Na leitura de António Sousa Ribeiro, da Universidade de Coimbra, há um consenso que se vai construindo à volta destas questões e que não existia antes: "Digamos até certo ponto, os diretores de museus recusavam-se sequer a discutir a questão da restituição. Hoje, e sobretudo agora, depois deste relatório apresentado a Macron [sobre a presença francesa em África], é evidente que se trata de uma questão com a qual temos que nos confrontar e que os diretamente envolvidos têm que se confrontar. Isso já é um ganho muito apreciável."

"É uma questão que passou de um estatuto de não ser discutível, não ser sequer pensável, recusada liminarmente e agora está à vista que não pode ser recusada. Tem que ser discutida", salienta Ribeiro.
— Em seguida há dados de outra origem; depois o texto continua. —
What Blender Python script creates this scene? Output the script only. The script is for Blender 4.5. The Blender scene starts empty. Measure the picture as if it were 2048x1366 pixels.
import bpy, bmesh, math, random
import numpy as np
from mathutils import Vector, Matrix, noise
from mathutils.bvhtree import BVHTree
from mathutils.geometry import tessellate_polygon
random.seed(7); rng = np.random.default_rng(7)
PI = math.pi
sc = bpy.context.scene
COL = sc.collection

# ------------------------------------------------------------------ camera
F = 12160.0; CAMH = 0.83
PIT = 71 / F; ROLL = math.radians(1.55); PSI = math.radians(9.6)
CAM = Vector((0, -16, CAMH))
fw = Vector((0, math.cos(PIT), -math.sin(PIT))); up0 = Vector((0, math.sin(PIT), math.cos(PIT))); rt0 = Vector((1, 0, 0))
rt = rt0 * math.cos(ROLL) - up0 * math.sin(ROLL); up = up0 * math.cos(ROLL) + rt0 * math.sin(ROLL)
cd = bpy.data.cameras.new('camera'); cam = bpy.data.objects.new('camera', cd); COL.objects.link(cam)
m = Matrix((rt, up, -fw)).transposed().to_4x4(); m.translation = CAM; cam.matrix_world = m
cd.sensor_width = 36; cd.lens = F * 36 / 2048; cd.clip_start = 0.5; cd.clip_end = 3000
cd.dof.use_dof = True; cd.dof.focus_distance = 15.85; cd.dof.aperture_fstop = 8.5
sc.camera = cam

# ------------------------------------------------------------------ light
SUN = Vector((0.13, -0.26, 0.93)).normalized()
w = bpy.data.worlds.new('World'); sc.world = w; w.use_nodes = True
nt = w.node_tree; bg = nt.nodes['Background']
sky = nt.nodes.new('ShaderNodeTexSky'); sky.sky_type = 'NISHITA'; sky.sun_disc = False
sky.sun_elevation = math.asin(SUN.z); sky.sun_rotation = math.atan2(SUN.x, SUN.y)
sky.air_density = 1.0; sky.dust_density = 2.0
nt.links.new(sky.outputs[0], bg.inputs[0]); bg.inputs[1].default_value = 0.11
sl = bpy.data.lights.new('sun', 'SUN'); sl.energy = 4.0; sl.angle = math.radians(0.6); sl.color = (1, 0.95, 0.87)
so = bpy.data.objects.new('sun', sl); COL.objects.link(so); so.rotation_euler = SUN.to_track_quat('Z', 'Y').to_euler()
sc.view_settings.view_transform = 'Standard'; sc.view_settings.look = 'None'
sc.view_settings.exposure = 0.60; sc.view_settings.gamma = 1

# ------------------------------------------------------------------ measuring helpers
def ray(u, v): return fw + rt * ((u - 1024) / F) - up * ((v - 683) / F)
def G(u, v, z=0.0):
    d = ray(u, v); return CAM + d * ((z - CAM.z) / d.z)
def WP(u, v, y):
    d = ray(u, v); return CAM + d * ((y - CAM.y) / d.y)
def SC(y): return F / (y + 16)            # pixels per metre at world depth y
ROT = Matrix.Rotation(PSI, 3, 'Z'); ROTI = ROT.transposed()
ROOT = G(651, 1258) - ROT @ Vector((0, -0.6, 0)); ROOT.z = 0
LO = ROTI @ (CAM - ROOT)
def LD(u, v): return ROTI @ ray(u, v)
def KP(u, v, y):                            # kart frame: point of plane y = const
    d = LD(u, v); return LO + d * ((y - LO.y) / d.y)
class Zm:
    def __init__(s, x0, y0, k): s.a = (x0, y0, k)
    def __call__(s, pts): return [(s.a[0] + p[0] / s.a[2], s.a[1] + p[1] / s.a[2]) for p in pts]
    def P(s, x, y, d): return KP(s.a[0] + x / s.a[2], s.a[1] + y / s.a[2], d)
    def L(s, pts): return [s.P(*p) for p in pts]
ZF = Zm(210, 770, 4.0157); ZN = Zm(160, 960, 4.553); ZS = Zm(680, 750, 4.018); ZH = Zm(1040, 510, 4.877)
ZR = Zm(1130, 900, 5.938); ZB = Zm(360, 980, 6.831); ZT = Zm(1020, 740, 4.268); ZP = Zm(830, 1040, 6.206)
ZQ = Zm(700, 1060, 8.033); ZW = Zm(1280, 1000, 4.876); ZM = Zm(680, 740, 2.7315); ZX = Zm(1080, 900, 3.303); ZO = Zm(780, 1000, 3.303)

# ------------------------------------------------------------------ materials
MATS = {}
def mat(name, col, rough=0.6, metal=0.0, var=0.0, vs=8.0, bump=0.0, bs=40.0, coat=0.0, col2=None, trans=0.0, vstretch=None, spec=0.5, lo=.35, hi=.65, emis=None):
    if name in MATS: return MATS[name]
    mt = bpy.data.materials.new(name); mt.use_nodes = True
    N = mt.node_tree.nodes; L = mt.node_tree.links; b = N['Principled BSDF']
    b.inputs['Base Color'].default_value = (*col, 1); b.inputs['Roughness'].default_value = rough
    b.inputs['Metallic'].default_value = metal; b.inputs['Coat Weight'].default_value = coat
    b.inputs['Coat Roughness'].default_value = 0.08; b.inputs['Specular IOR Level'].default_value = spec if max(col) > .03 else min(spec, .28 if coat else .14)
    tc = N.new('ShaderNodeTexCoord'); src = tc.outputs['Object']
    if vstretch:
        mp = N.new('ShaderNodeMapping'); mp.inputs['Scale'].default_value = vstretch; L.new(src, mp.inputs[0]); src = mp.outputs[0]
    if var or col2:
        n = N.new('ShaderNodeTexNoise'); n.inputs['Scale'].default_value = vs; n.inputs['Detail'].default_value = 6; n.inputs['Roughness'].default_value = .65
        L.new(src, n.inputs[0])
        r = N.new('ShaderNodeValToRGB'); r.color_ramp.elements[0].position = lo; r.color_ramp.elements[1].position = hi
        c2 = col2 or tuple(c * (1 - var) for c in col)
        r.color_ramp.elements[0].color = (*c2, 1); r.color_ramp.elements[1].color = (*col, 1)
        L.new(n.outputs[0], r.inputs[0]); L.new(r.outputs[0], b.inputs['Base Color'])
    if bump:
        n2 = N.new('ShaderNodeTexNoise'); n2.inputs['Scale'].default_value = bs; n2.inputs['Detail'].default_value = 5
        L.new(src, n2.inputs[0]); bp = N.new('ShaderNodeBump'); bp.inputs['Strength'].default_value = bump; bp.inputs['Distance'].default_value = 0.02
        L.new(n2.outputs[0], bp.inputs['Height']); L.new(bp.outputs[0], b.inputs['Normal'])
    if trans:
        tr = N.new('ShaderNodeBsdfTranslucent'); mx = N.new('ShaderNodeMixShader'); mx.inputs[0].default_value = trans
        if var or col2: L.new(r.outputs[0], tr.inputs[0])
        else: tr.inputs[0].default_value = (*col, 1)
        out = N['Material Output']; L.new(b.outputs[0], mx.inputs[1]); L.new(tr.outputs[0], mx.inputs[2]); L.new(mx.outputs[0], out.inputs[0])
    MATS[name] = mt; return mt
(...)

O académico português admite que Portugal e Alemanha podem trabalhar juntos nesta matéria. "São países com diferentes percursos mas são ambos com museus recheados de coleções de objetos de origem colonial", referiu, reconhecendo que se trata de "um processo complexo, que deve ser avaliado caso a caso" face às reivindicações dos países vítimas do colonialismo europeu.

Responsabilização é uma utopia?

António Ribeiro, historiador portuguêsFoto: DW/J. Carlos

Para Sheila Khan, investigadora na Universidade do Minho, de origem moçambicana, "não vale a pena ignorar estes aspetos dos legados coloniais". Na sua opinião, considerando o contexto histórico, a questão da responsabilidade é fundamental.

"Agora, é preciso perceber quem são as pessoas que vão estar com vontade de pensar e de ponderar essas responsabilidades em primeiro lugar e se essas pessoas estão preparadas, crítica e abertamente, para aguentar com as responsabilidades, porque são muitas", questiona a investigadora.

A propósito das atrocidades cometidas durante o período colonial, a DW África questionou Andreia Eckert se, nesta altura, faz sentido responsabilizar países como Portugal e a Alemanha pelos prejuízos causados aos países africanos, sendo para isso necessário reparar os crimes cometidos. Não será isto uma utopia?

Convicto, o historiador alemão respondeu: "Não, não é uma utopia falarmos sobre isto. É bom falarmos sobre esta temática agora nos dias que correm. Não é de todo uma infâmia o que aconteceu e também não estamos a falar aqui de culpa ou a apontar dedos, mas sim de uma responsabilidade para os povos que o cometeram – neste contexto, a Alemanha e Portugal. E também de reconhecermos os crimes que foram cometidos para com as populações de então e as suas etnias. Também não é útil colocarmos esta discussão à margem do debate atual a nível público."

Portugal reconhece injustiças da colonização

Marcelo Rebelo de Sousa, Presidente de PortugalFoto: Getty Images/AFP/P. de Melo Moreira

E esta quinta-feira (22.11.), o chefe de Estado português, Marcelo Rebelo de Sousa, referiu que a História política, económica e social portuguesa é feita de virtudes e defeitos.

"Também reconhecemos tudo aquilo que houve, olhando retrospetivamente, de menos positivo ou errado na nossa História. Ou de injusto para outros na nossa História. Perseguições religiosas, perseguições sociais, a escravatura, outras formas de dominação ou de exploração. E assumindo plena responsabilidade por isso. Já o assumi várias vezes não ficando apenas no mais fácil que é pedir desculpas sem assumir responsabilidade.", assume o Presidente português.

O debate com a partipação de Andreas Eckert e António Sousa Ribeiro é uma iniciativa conjunta da Embaixada da Alemanha e do Goethe Institut de Lisboa, que propuseram ao público um painel de discussão para identificar os desafios enfrentados pelas ex-potências europeias no processo de revisão do legado colonial, tomando Portugal e a Alemanha como exemplo.